Au fil du temps, le générateur s’améliore en créant des contenus de plus en plus réalistes afin de créer LE contenu (l’image, l’audio ou la vidéo) hyperréaliste afin de « tromper » de manière efficace le discriminateur, le but étant qu’il ne puisse pas distinguer les fausses données des vraies, donc croire qu’il n’y a aucune fausse donnée.
L’avènement de l’intelligence artificielle (IA) remet en question les fondements que nos sens ont élaboré au fur et à mesure de notre évolution. Les « deepfakes » supplantent désormais Photoshop, propulsant la manipulation des informations à un niveau supérieur, semant le doute dans un monde où la vérité se trouve confrontée aux croyances, rumeurs et jugements extérieurs. Demain, nous ne pourrons plus lire, écouter ou regarder une information, un audio ou une image sans nous demander si c’est la vérité et la réalité ou un mensonge crée de toute pièce…
- Les « deepfakes », une arme d’illusion massive
Les « deepfakes » peuvent être classés en plusieurs catégories, en fonction de leur contenu, de leur but, et de la manière dont ils sont utilisés.
Nous les retrouvons au niveau politique comme outil de manipulation de l’opinion publique ou comme outil visant à discréditer des
figures politiques en les montrant dans des situations compromettantes par exemple, représentant un risque significatif dans le cadre de la désinformation et pouvant avoir un impact sur les élections et la démocratie.
De plus, nous retrouvons ce phénomène de plus en plus présent chez les célébrités avec la création de fausses vidéos ou audios dans lesquels ils disent ou font des choses qu’ils n’ont, en réalité, jamais dites ou faites ou lors de la création de photographies dans lesquelles le visage de la célébrité se retrouve sur le corps d’une autre personne tout ceci généralement utilisées à des fins de divertissement ou de diffamation.
Le secteur de la pornographie est également touché par la création de ces fausses images, vidéos, audios lorsque l’on superpose le visage d’une personne, souvent sans son consentement, sur des corps dans des vidéos pornographique posant évidement des problèmes au niveau du consentement, de la vie privée mais aussi d’abus sexuels en ligne.
Enfin, bien que souvent associés à la vidéo ou la photographie, les « deepfakes » concernent également l’audio avec l’imitation de la voix d’un individu pour créer des enregistrements de toutes pièces très convaincantes causant des problèmes d’escroquerie comme à Hong Kong ou d’usurpation d’identité.

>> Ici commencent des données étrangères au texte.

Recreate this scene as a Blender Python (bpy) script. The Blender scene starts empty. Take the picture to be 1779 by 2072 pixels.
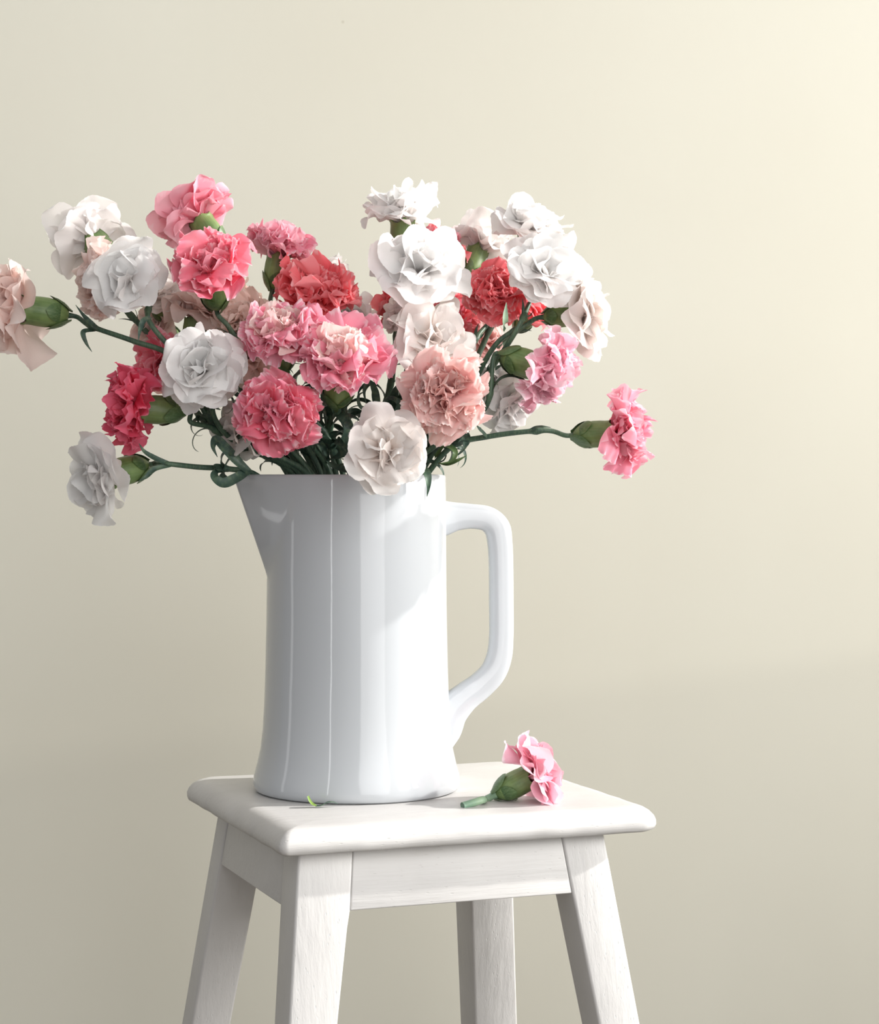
import bpy, bmesh, math, random
from mathutils import Vector, Matrix, noise

# ------------------------------------------------------------------ camera
F = 4216.0            # focal length in pixels of a 1779x2072 frame
CX, HY = 889.5, 960.0  # principal column, horizon row
ZT = 0.50             # stool top
ZC = ZT + 0.2590      # eye level = rim of the jug
scene = bpy.context.scene
cd = bpy.data.cameras.new('camera')
cam = bpy.data.objects.new('camera', cd)
scene.collection.objects.link(cam)
cam.location = (0, 0, ZC)
cam.rotation_euler = (math.pi/2, 0, 0)
cd.sensor_fit = 'VERTICAL'
cd.sensor_height = 36.0
cd.lens = F/2072*36.0
cd.shift_y = (HY-1036.0)/2072
cd.clip_start = 0.05
cd.dof.use_dof = False
scene.camera = cam

# ------------------------------------------------------------------ world and lights
world = bpy.data.worlds.new('world')
scene.world = world
world.use_nodes = True
bg = world.node_tree.nodes['Background']
bg.inputs[0].default_value = (0.98, 0.985, 1.0, 1)
bg.inputs[1].default_value = 0.29

def area(name, loc, target, sx, sy, energy, color):
    l = bpy.data.lights.new(name, 'AREA')
    l.shape = 'RECTANGLE'; l.size = sx; l.size_y = sy
    l.energy = energy; l.color = color
    o = bpy.data.objects.new(name, l)
    scene.collection.objects.link(o)
    o.location = loc
    d = Vector(target)-Vector(loc)
    o.rotation_euler = d.to_track_quat('-Z', 'Y').to_euler()
    return o
# daylight outside the window in the wall to the right
area('window_light', (4.0, 1.2, 1.25), (0.2, 1.6, 1.0), 2.2, 1.5, 178, (1.0, 0.99, 0.97))
# added soft fill from behind the camera, right, to brighten front-facing blooms
area('front_fill_light', (1.75, -0.9, 1.5), (-0.05, 1.7, 0.75), 3.6, 3.0, 84, (1.0, 0.99, 0.98))
# small low lamp added outside the window to make the faint wall band
area('wall_band_light', (8.0, -0.05, 1.49), (-0.3, 2.45, 0.6), 0.25, 0.12, 95, (1.0, 0.97, 0.9))
# the narrow gap of the far window, seen as the thin streak in the glaze
area('far_window_light', (-1.75, -1.3, 0.75), (-0.07, 1.7, 0.64), 0.07, 2.6, 4.0, (1, 1, 1))
area('side_window_light', (-2.6, 1.55, 0.9), (-0.07, 1.7, 0.64), 0.18, 1.8, 1.5, (1, 1, 1))
sd = bpy.data.lights.new('sun', 'SUN')
sd.energy = 3.9; sd.angle = math.radians(1.5); sd.color = (1.0, 0.97, 0.93)
sun = bpy.data.objects.new('sun', sd)
scene.collection.objects.link(sun)
sun.location = (2, 1, 2)
sun.rotation_euler = Vector((-1, -0.16, -0.62)).to_track_quat('-Z', 'Y').to_euler()

scene.view_settings.view_transform = 'Standard'
scene.view_settings.look = 'None'
scene.view_settings.gamma = 1
scene.view_settings.exposure = 0.16
scene.view_settings.use_curve_mapping = False

# ------------------------------------------------------------------ helpers
def lin(c):
    r = []
    for v in c:
        v = v/255.0
        r.append(v/12.92 if v <= 0.04045 else ((v+0.055)/1.055)**2.4)
    return (*r, 1)

def P(px, py, D):
    return Vector(((px-CX)*D/F, D, ZC-(py-HY)*D/F))

def sm(a, b, x):
    t = max(0.0, min(1.0, (x-a)/(b-a)))
    return t*t*(3-2*t)

def link(name, me, mat=None, parent=None):
    o = bpy.data.objects.new(name, me)
    scene.collection.objects.link(o)
    if mat is not None:
        if not me.materials:
            me.materials.append(mat)
        else:
            o.material_slots[0].link = 'OBJECT'
            o.material_slots[0].material = mat
    if parent is not None:
        o.parent = parent
    return o

def mesh(name, verts, faces, smooth=True):
    me = bpy.data.meshes.new(name)
    me.from_pydata([tuple(v) for v in verts], [], faces)
    if smooth:
        me.shade_smooth()
    me.update()
    return me

def thing(name, label, cat, loc, group=None):
    o = bpy.data.objects.new(name, None)
    scene.collection.objects.link(o)
    o.empty_display_size = 0.02
    o.location = loc
    o['label'] = label
    o['category'] = cat
    if group:
        o['group'] = group
    return o

class N:
    """small node-tree builder"""
    def __init__(self, name):
        self.m = bpy.data.materials.new(name)
        self.m.use_nodes = True
        self.t = self.m.node_tree
        self.p = self.t.nodes['Principled BSDF']
        self.out = self.t.nodes['Material Output']
    def n(self, kind, **kw):
        nd = self.t.nodes.new('ShaderNode'+kind)
        for k, v in kw.items():
            setattr(nd, k, v)
        return nd
    def l(self, a, b):
        self.t.links.new(a, b)
    def noise(self, vec, scale, detail=3, rough=0.5):
        nd = self.n('TexNoise')
        nd.inputs['Scale'].default_value = scale
        nd.inputs['Detail'].default_value = detail
        nd.inputs['Roughness'].default_value = rough
        if vec is not None:
            self.l(vec, nd.inputs['Vector'])
        return nd.outputs['Fac']
    def mapping(self, src, scale):
        mp = self.n('Mapping')
        mp.inputs['Scale'].default_value = scale
        self.l(src, mp.inputs['Vector'])
        return mp.outputs['Vector']
    def ramp(self, fac, stops):
        r = self.n('ValToRGB')
        self.l(fac, r.inputs[0])
        e = r.color_ramp.elements
        while len(e) < len(stops):
            e.new(0.5)
        for el, (pos, col) in zip(e, stops):
            el.position = pos; el.color = col
        return r.outputs[0]
    def mix(self, fac, a, b, mode='MIX'):
        m = self.n('Mix', data_type='RGBA', blend_type=mode)
        for sock, v in ((m.inputs[0], fac), (m.inputs[6], a), (m.inputs[7], b)):
            if isinstance(v, (int, float)):
                sock.default_value = v
            elif isinstance(v, tuple):
                sock.default_value = v
            else:
                self.l(v, sock)
        return m.outputs[2]
    def bump(self, h, strength, dist):
        b = self.n('Bump')
        b.inputs['Strength'].default_value = strength
        b.inputs['Distance'].default_value = dist
        self.l(h, b.inputs['Height'])
        self.l(b.outputs[0], self.p.inputs['Normal'])
        return b.outputs[0]

# ------------------------------------------------------------------ materials
def wall_mat():
    k = N('wall_paint')
    g = k.n('NewGeometry').outputs['Position']
    a = k.noise(g, 2.2, 3)
    b = k.noise(g, 60, 4)
    col = k.ramp(a, [(0.3, lin((229, 225, 209))), (0.7, lin((233, 230, 215)))])
    # tiny specks of knocked paint
    v = k.n('TexVoronoi'); v.inputs['Scale'].default_value = 7.0
    k.l(g, v.inputs['Vector'])
    sp = k.ramp(v.outputs['Distance'], [(0.0, (1, 1, 1, 1)), (0.018, (0, 0, 0, 1))])
    col = k.mix(sp, col, lin((205, 198, 178)))
    k.l(col, k.p.inputs['Base Color'])
    k.p.inputs['Roughness'].default_value = 0.75
    k.bump(b, 0.12, 0.001)
    return k.m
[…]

Chaque catégorie de « deepfake » à des implications différentes en termes d’utilisation, d’éthique et de nécessité de régulation. Tandis que certaines applications peuvent être inoffensives ou même bénéfiques, d’autres posent des risques sérieux en termes de désinformation, d’atteinte à la vie privée, et d’harcèlement. De plus, d’après une étude réalisée par l’entreprise néerlandaise DeepTrace et relayée par CNN, le nombre estimé de vidéos « deepfakes » en ligne est passé d’environ 8 000 en 2018 à environ 15 000 en 2019 soit une augmentation annuelle de plus de 85%. Il a d’ailleurs été mis en avant, par cette étude, qu’environ 96% de ces vidéos concerner la pornographie…

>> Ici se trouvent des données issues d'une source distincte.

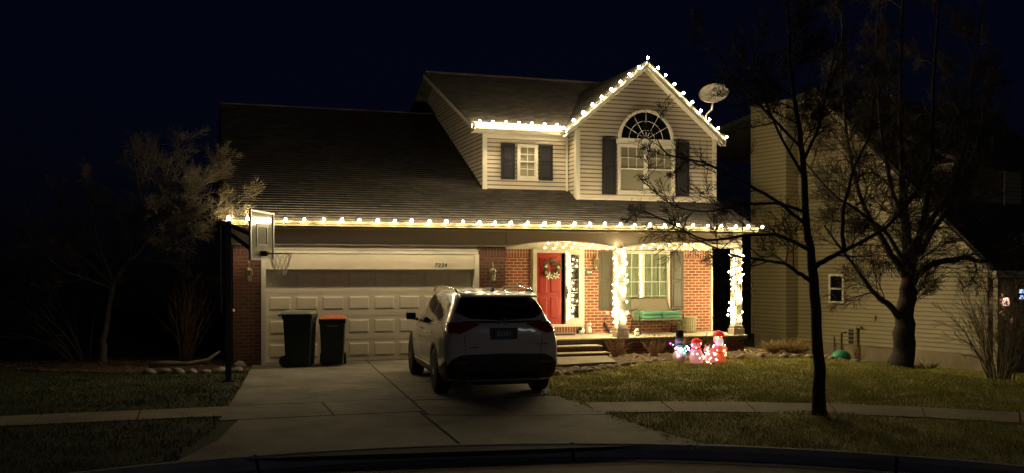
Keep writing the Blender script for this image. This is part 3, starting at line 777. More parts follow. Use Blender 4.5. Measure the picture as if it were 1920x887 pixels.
# columns
for cxx in (8.67, 11.97):
    c = MB(); c.box(cxx-.11,cxx+.11,-.12,.10,.66,2.66); c.box(cxx-.13,cxx+.13,-.14,.12,.60,.68); c.build('column', M['colm'], H, bevel=.008)
    c = MB(); c.box(cxx-.155,cxx+.155,-.165,.145,DZ,.60); c.build('column_base', M['frieze'], H, bevel=.006)

# wall lanterns and plaque
def lantern(x, y, z, s=1):
    L = MB(); L.lathe([(.0,.28),(.012,.27),(.012,.2),(.03,.19),(.075,.15),(.078,.13),(.02,.12)], (x,y-.13,z), 6); L.lathe([(.02,-.14),(.05,-.12),(.055,-.10),(.0,-.10)], (x,y-.13,z), 6)
    for k in range(6):
        a = math.pi/3*k; L.tube([(x+.05*math.cos(a),y-.13+.05*math.sin(a),z-.10),(x+.072*math.cos(a),y-.13+.072*math.sin(a),z+.13)], .006, 4)
    L.tube([(x,y,z+.10),(x,y-.06,z+.30),(x,y-.11,z+.33),(x,y-.13,z+.28)], .010, 6); L.lathe([(.0,0),(.05,0),(.05,-.02),(.0,-.02)], (x,y,z+.10), 10, 'y')
    lo = L.build('wall_lantern', M['bronze'], H)
    g_ = MB(); g_.lathe([(.047,-.10),(.068,.128)], (x,y-.13,z), 6); g_.build('lantern_glass', M['lampglass'], lo)
    MB().lathe([(.012,-.10),(.014,0),(.0,.03)], (x,y-.13,z), 8).build('lantern_bulb', M['white'], lo)
lantern(-.33, 0, 1.98); lantern(5.29, 0, 1.98); lantern(8.60, 1.494, 2.25)
p = MB(); p.lathe([(.10,0),(.10,-.018),(.085,-.024),(.0,-.024)], (8.44,1.494,2.06), 24, 'y'); po = p.build('number_plaque', M['olive'], H)
text_obj('7234', .075, (8.44,1.468,2.06), RF, M['trim'], po, ext=.003, name='plaque_number')
# outlet and cord by the porch wall
c = MB(); c.box(8.93,9.0,1.47,1.494,.92,1.02); c.build('wall_outlet', M['trim'], H)

# ------------------------------------------------------------------ string lights
BULB = emis('bulb glow', (1.0,.79,.44), 450)
LED = emis('led glow', (1.0,.80,.40), 340)
def bulb_light(group_name, label, pts, offs, wire_r=.006):
    t = thing('string_lights', label, 'string lights', pts[0], group='warm white light strings along the roof edges')
    w = MB(); P = []
    for i, p in enumerate(pts):
        P.append(Vector(p)-Vector(offs))
        if i < len(pts)-1:
            q = (Vector(p)+Vector(pts[i+1]))/2-Vector(offs); q.z -= .015; P.append(q)
    w.tube(P, wire_r, 4).build('wire', M['wirem'], t)
    src = None
    for p in pts:
        if src is None:
            b = MB(); b.ball((0,0,0), (.030,.030,.037), 10, 7); o = b.build('bulb', BULB, None, smooth=True)
            s = MB(); s.lathe([(.018,-.078),(.020,-.035)], (0,0,0), 8); so = s.build('socket', M['wirem'], None); so.parent = o
            src = o; c = o
        else:
            c = src.copy(); COL.objects.link(c); k = src.children[0].copy(); COL.objects.link(k); k.parent = c
        c.parent = t; c.location = Vector(p)-Vector(pts[0]); sc_ = .9+.2*((math.sin(p[0]*91.7+p[2]*37)*437.5)%1); c.scale = (sc_,sc_,sc_); c.rotation_euler = (.25*math.sin(p[0]*50), .3*math.sin(p[0]*77+p[2]), 0)
    return t
rj = random.Random(4)
eave = [(-.76+k*(12.34+.76)/33+rj.uniform(-.022,.022), -.665+rj.uniform(-.012,.012), 3.232+rj.uniform(-.008,.010)) for k in range(34)]
bulb_light('eave', 'long row of warm bulbs along the lower gutter above garage and porch', eave, (0,-.03,.055))
dorm = [(5.27+k*(7.33-5.27)/6, .93, 5.825) for k in range(7)]
bulb_light('dormer', 'short row of warm bulbs on the upper gutter left of the gable', dorm, (0,-.02,.055))
gab = []
for k in range(9):
    t = k/9; gab.append((7.42+(AX-7.42)*t, FY-.06, 5.72+(7.62-5.72)*t))
gab.append((AX, FY-.06, 7.66))
for k in range(1,10):
    t = k/9; 
    if k == 1: t = .13
    gab.append((AX+(12.10-AX)*t, FY-.06, 7.68+(5.70-7.68)*t))
bulb_light('gable', 'warm bulbs following both slopes of the peaked gable', gab, (0,.02,.055))
rng = random.Random(21)
def column_wrap(cx, label):
    t = thing('column_lights', label, 'string lights', (cx, -.01, .7), group='light strings wrapped round the porch columns')
    n = 54; P = []; pts = []
    for k in range(n):
        u = k/(n-1); z = .72+u*1.95+rng.uniform(-.03,.03); a = k*1.43+rng.uniform(-.8,.8)
        # square column path, bulbs hang a little proud
        c, s = math.cos(a), math.sin(a); m_ = max(abs(c), abs(s)); r = .155+rng.uniform(-.012,.02)
        pts.append(Vector((cx+c/m_*r*.93, -.01+s/m_*r*.93, z)))
    for i in range(n-1):
        a, b = pts[i], pts[i+1]; P.append(a)
        q = (a+b)/2; d = Vector((q.x-cx, q.y+.01, 0)); 
        if d.length < .14: d = d.normalized()*.145 if d.length > .01 else Vector((.14,0,0)); q = Vector((cx+d.x, -.01+d.y, q.z))
        P.append(q)
    P.append(pts[-1])
    MB().tube(P, .005, 4).build('wire', M['wirem'], t)
    src = None
    for p in pts:
        if src is None:
            o = MB().ball((0,0,0), (.020,.020,.021), 8, 6).build('bulb', LED, None, smooth=True); src = o; c = o
        else: c = src.copy(); COL.objects.link(c)
        c.parent = t; c.location = p-Vector(t.location)
column_wrap(8.67, 'thick warm light wrap on the porch column between door and window')
column_wrap(11.97, 'thick warm light wrap on the porch column at the right corner')

t = thing('added_mini_lights', 'tiny warm lights added to brighten the porch frieze, red door and window', 'string lights', (8,1.4,2.7))  # added string that brightens the porch
rm = random.Random(17); P = []
for k in range(58): x_ = 7.2+k*4.75/57; P.append((x_, 1.462, 2.70+.10*(k%3)+rm.uniform(-.025,.025)))
for k in range(20): P.append((7.825+rm.uniform(-.035,.035), 1.40, .85+k*.09))
for k in range(14): P.append((9.93+rm.uniform(-.03,.03), 1.425, 1.35+k*.092))
for a_, b_ in ((0,58),(58,78),(78,92)): pass
MB().tube(P[:58], .0025, 3).build('wire', M['wirem'], t)
MINI = emis('added mini glow', (1.0,.78,.32), 260); src = None
for p in P:
    if src is None: src = MB().ball((0,0,0), .0065, 6, 4).build('bulb', MINI, None); c = src  # bulbs of the added string that brightens the porch
    else: c = src.copy(); COL.objects.link(c)
    c.parent = t; c.location = Vector(p)-Vector(t.location)
# ------------------------------------------------------------------ wreath
rng = random.Random(8)
W = thing('wreath', 'green wreath with white lilies hanging on the red front door', 'wreath', (7.36,1.44,2.16))
w = MB()
for k in range(190):
    a = rng.uniform(0,6.28); r = .20+rng.gauss(0,.035); x, z = 7.36+r*math.cos(a), 2.16+r*math.sin(a); y = 1.42-rng.uniform(-.02,.05)
    b = a+rng.uniform(-1,1)+1.57; l = rng.uniform(.04,.09); dx, dz = math.cos(b)*l, math.sin(b)*l
    w.add([(x,y,z),(x+dx*.5-dz*.22,y-.02,z+dz*.5+dx*.22),(x+dx,y-.03,z+dz),(x+dx*.5+dz*.22,y-.015,z+dz*.5-dx*.22)], [(0,1,2,3)])
w.tube([(7.36+.19*math.cos(R(12*k)),1.43,2.16+.19*math.sin(R(12*k))) for k in range(31)], .022, 6)
w.build('foliage', M['leafg'], W)
for (x, z, s) in ((7.27,1.97,.11),(7.47,1.98,.11),(7.37,1.93,.06),(7.20,2.22,.05),(7.53,2.20,.05),(7.18,2.05,.05)):
    l = MB()
    for k in range(6):
        a = R(60*k+17); l.add([(x,1.37,z),(x+math.cos(a-.3)*s*.6,1.355,z+math.sin(a-.3)*s*.6),(x+math.cos(a)*s,1.34,z+math.sin(a)*s),(x+math.cos(a+.3)*s*.6,1.355,z+math.sin(a+.3)*s*.6)], [(0,1,2,3)])
    l.build('lily', M['lily'], W)
W.location = (7.36,1.44,2.16)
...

- Les « deepfakes », une nouvelle façon de créer
Les « deepfakes » offrent cependant des opportunités potentielles de développement pour les entreprises car dernière ce terme peu attrayant ce cache une solution innovante de création de contenu. Une approche, nouvelle, où l’expertise humaine se détourne des compétences visuelles traditionnelles d’un créateur pour se concentrer sur sa capacité à manipuler des modèles et des langages informatiques adaptés.
Par exemple, au niveau commercial, les « deepfakes » s’infiltrent dans les publicités et dans le marketing notamment dans le cadre de la création de contenu permettant de faire apparaître des célébrités dans les publicités sans avoir besoin de leur présence physique.

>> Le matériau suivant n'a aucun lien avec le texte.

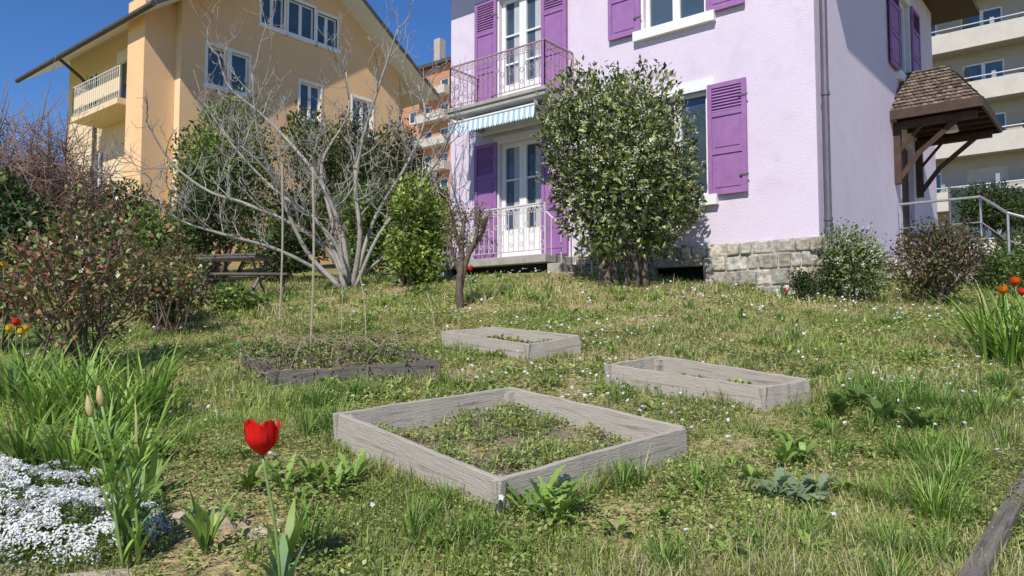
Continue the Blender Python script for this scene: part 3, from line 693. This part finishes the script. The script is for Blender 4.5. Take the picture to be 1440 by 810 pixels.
sh('evergreen_shrub',395,16.5,290,395,150,4800,.09,DK,seed=13)
sh('evergreen_shrub',500,17,250,390,130,5200,.10,MG,seed=14)
sh('evergreen_tree',545,24,150,380,120,6500,.13,DK,seed=15,lobes=12)
sh('evergreen_tree',490,26,140,350,110,5500,.14,DK+OL,seed=16,lobes=12)
sh('evergreen_shrub',610,17,235,385,90,4200,.09,YG+DK,seed=17)
sh('evergreen_shrub',170,19,255,390,190,5200,.11,OL+DK,seed=18)
sh('evergreen_shrub',60,16,280,400,170,5200,.10,DK+OL,seed=19)
sh('evergreen_shrub',-70,13,200,430,190,6000,.10,DK+OL,seed=29)
sh('clipped_hedge',1420,20,252,330,170,7000,.09,DK,seed=20)
sh('clipped_hedge',1520,19,262,350,170,5000,.09,DK,seed=27)
sh('green_shrub',1425,13.2,315,400,110,4500,.06,MG,seed=21)
sh('green_shrub',1395,12.0,350,425,70,2600,.06,MG+DK,seed=22)
sh('green_shrub',1490,10.5,330,440,150,4500,.06,MG,seed=23)
sh('low_perennial_clump',590,11.2,400,442,80,1800,.07,MG,seed=24,stems=0)
sh('low_perennial_clump',330,11.0,400,440,120,2600,.07,MG+YG,seed=25,stems=0)
sh('evergreen_shrub',235,10.0,330,455,120,4200,.06,RD+MG,seed=26)
def twiggy(name,base,n,spread,h,leafn,ls,palt,seed,mt='bark2',r0=.012,up=.8,tips=3,flower=None):
    rg=np.random.default_rng(seed); e=empty(name,base); mb=MB(); pts=[]
    base=np.array(base,float)
    for i in range(n):
        a=rg.uniform(0,6.28); s=spread*math.sqrt(rg.random()); hh=h*rg.uniform(.5,1)*(1-.25*s/spread)
        p0=base+np.array([rg.normal()*.12*spread,rg.normal()*.12*spread,-.03]); p3=base+np.array([math.cos(a)*s,math.sin(a)*s*.8,hh])
        p1=p0+(p3-p0)*.35+np.array([0,0,hh*.15*up])+rg.normal(size=3)*.04*h; p2=p0+(p3-p0)*.7+np.array([0,0,hh*.13*up])+rg.normal(size=3)*.05*h
        c=crom([p0,p1,p2,p3],5); mb.tube(c,np.linspace(r0,r0*.3,len(c)),M[mt],5)
        for j in range(tips):
            k=rg.integers(5,len(c)); d=nrm(rg.normal(size=3)+np.array([0,0,1.2*up])); L=h*rg.uniform(.12,.3)
            q=[c[k],c[k]+d*L*.5+rg.normal(size=3)*.02,c[k]+d*L+np.array([0,0,.1*L])]; mb.tube(q,[r0*.45,r0*.35,r0*.2],M[mt],4)
            for u in np.linspace(0,1,6): pts.append(q[0]*(1-u)+q[2]*u)
        pts+=list(c[5:])
    mb.obj('stems',e,smooth=True)
    if leafn:
        pts=np.array(pts); k=rg.integers(0,len(pts),leafn); P=pts[k]+rg.normal(size=(leafn,3))*.035*h
        s=ls*rg.uniform(.6,1.3,leafn); V,F,C=leaves(P,nrm(rg.normal(size=(leafn,3))+[0,0,-.1]),nrm(rg.normal(size=(leafn,3))+[0,0,1.]),s,s*.6,pal(leafn,palt,.3)); qmesh('foliage',V,F,C,M['gloss'],e)
    return e
RB=[((.32,.14,.08),3),((.16,.20,.06),3.2),((.27,.31,.09),2.2),((.20,.09,.06),1.5)]
g=gnd(110,528); twiggy('rose_bush',G(g[0],g[1]),32,.92,1.66,3300,.055,RB,1,tips=4)
g=gnd(235,470); twiggy('rose_bush',G(g[0],g[1]),24,.75,1.2,2300,.055,RB+[((.18,.26,.07),3)],2)
g=gnd(20,500); twiggy('rose_bush',G(g[0]-.3,g[1]),22,.7,1.4,2000,.055,RB,3)
b=at(45,290,16.); twiggy('bare_shrub',G(b[0],16.),150,1.6,4.1,0,0,DK,4,mt='twig',r0=.018,up=.5,tips=11)
b=at(-60,290,15.); twiggy('bare_shrub',G(b[0],15.),90,1.5,4.0,0,0,DK,5,mt='twig',r0=.016,up=.5,tips=9)
b=at(115,290,18.); twiggy('bare_shrub',G(b[0],18.),60,1.0,3.3,900,.07,YG+RD,6,mt='twig',r0=.014,up=.5,tips=8)
# ---------------------------------------------------------------- fig tree
fb=np.array([*at(490,408,13.2)[:2],0]); fb[2]=float(gz(fb[0],fb[1])); K=13.2/1080
FT=empty('fig_tree',fb); mb=MB(); rg=np.random.default_rng(5)
limbs=[([(-4,0),(-25,50),(-75,90),(-140,118),(-200,140),(-250,180),(-277,232)],-.3,.052),
([(0,0),(-12,80),(-40,150),(-88,210),(-138,260),(-185,300),(-205,350)],.5,.052),
([(5,0),(18,75),(10,150),(20,225),(48,305),(70,365)],-.2,.052),
([(10,0),(45,75),(90,135),(128,178),(150,215)],-.5,.038),
([(-8,0),(-58,55),(-92,135),(-112,205),(-118,285)],-.8,.047),
([(6,0),(30,100),(78,185),(102,255),(88,315)],.7,.042),
([(-12,10),(-90,52),(-160,72),(-220,92),(-258,125)],-.9,.038),
([(0,10),(-30,110),(-50,190),(-20,270),(-25,340)],1.0,.042),
([(-4,20),(-45,95),(-120,150),(-180,210),(-225,270)],.9,.038),
([(0,15),(-20,70),(-70,120),(-110,170),(-150,200)],-1.1,.034),
([(4,10),(60,60),(120,100),(150,150)],.6,.030)]
def offs(L,dy,ph):
    n=len(L); return [fb+np.array([a*K,dy*(i/(n-1))+.12*math.sin(i*1.7+ph),z*K]) for i,(a,z) in enumerate(L)]
def sub(p,d,L,r,dep):
    d=nrm(d); n=4; pts=[p]; q=p.copy(); dd=d.copy()
    for i in range(n):
        dd=nrm(dd+rg.normal(size=3)*.20+np.array([0,0,.26])); q=q+dd*L/n; pts.append(q)
    c=crom(pts,3); mb.tube(c,np.linspace(r,r*.55,len(c)),M['bark'],5)
    if dep>0:
        for _ in range(rg.integers(2,5)):
            k=rg.integers(3,len(c)); s=nrm(rg.normal(size=3)+np.array([0,0,.15])); sub(c[k],dd*.5+s,L*rg.uniform(.4,.7),max(.0045,r*.6),dep-1)
for i,(L,dy,r) in enumerate(limbs):
    c=crom(offs(L,dy,i*1.3),6); mb.tube(c,np.linspace(r,.012,len(c)),M['bark'],8)
    T=np.gradient(c,axis=0)
    for k in np.linspace(7,len(c)-1,14).astype(int):
        s=nrm(rg.normal(size=3)*np.array([1,1,.4])); sub(c[k],nrm(T[k])*.5+s+np.array([0,0,.3]),rg.uniform(.45,1.05),max(.010,r*.34*(1-k/len(c)*.5)),2)
mb.obj('trunk_and_branches',FT,smooth=True)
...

Dans le cadre du système éducatif, ces innovations peuvent être utilisés pour créer des simulations de formation réalistes pour des professionnels de la santé, l’armée, ou d’autres domaines, en recréant des situations qui seraient, dans la réalité, difficiles voir dangereuses à expérimenter.
Dans le secteur du cinéma, les « deepfakes » peuvent être utilisées de manière créative pour rajeunir des acteurs, ressusciter des personnalités décédées ou encore créer des effets visuels impressionnants.
Pour la recherche et développement, ce dispositif peut simuler l’apparence et le comportement de produits ou de prototypes avant leur fabrication réelle ou encore générer des données synthétiques pour l’entrainement de modèles d’apprentissages automatique, permettant ainsi de contourner les problèmes de confidentialité ou de disponibilité des données réelles.
Les « deepfakes » représentent un réel potentiel en tant qu’outils puissants dans divers domaines, mais il est essentiel de sensibiliser et d’éduquer le public et les entreprises (nous tous) d’une part sur son existence, d’autre part sur l’utilisation de manière responsable et éthique afin de minimiser les risques
associés à leur utilisation afin de naviguer dans ce paysage technologique en évolution constante, en toute sécurité.